È tutto filtrato attraverso lo sguardo della sua protagonista, del resto, Pearl. A partire dalla realtà che la circonda. Una fattoria non più vista attraverso la patina seventies di una macchina da presa spesso diegetica, ma trasfigurata e rimessa in scena dalla stessa mente distorta e imbevuta di sogni di celluloide della sua eroina. Un incubo in Technicolor fatto di colori accesi, iridi e numeri musicali, che precorre i tempi e guarda, ancora una volta – tra colossal del periodo (la locandina di Cleopatra con Theda Bara) e incursioni nel porno delle origini – ai classici. Abbandonato il cinema grindhouse del film precedente, questa volta è infatti quello classico hollywoodiano a finire sotto la lente di West, con le consuete suggestioni mimetiche e metalinguistiche che questo comporta.
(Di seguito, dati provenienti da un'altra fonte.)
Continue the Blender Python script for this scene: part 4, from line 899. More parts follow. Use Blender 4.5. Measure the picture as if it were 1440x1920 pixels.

Un viaggio di (de)formazione che abbandona Non aprite quella porta in favore di una versione distorta de Il mago di Oz, con lo spirito, però, dello Psyco di Hitchcock, lasciandoci sin da subito in balia di una serial killer divenuta protagonista assoluta.
È proprio Mia Goth, con la sua interpretazione ferocemente sopra le righe, a fare, questa volta, la differenza. Sul suo volto distorto, paralizzato da sorrisi agghiaccianti o percorso da fremiti durante interminabili monologhi, va infatti in scena la lotta tra illusioni infantili e impulsi omicidi della protagonista. Un percorso di emancipazione portato alle estreme conseguenze che se, da una parte, poco aggiunge alla portata teorica del film precedente dall'altra si fa perfetto proseguo del suo discorso sul cinema e sul genere. L'horror, attraverso lo sguardo sempre più consapevole di West, si conferma così terreno fertile per ogni sorta di reboot del suo stesso immaginario. Un genere da ricalcare e omaggiare senza limiti, senza derive cinefile o nostalgia. Nel proposito tanto sfacciato quanto genuino di far ripartire sempre tutto da zero. Come se quello che vediamo sullo schermo stia avvenendo sempre e comunque per la prima volta.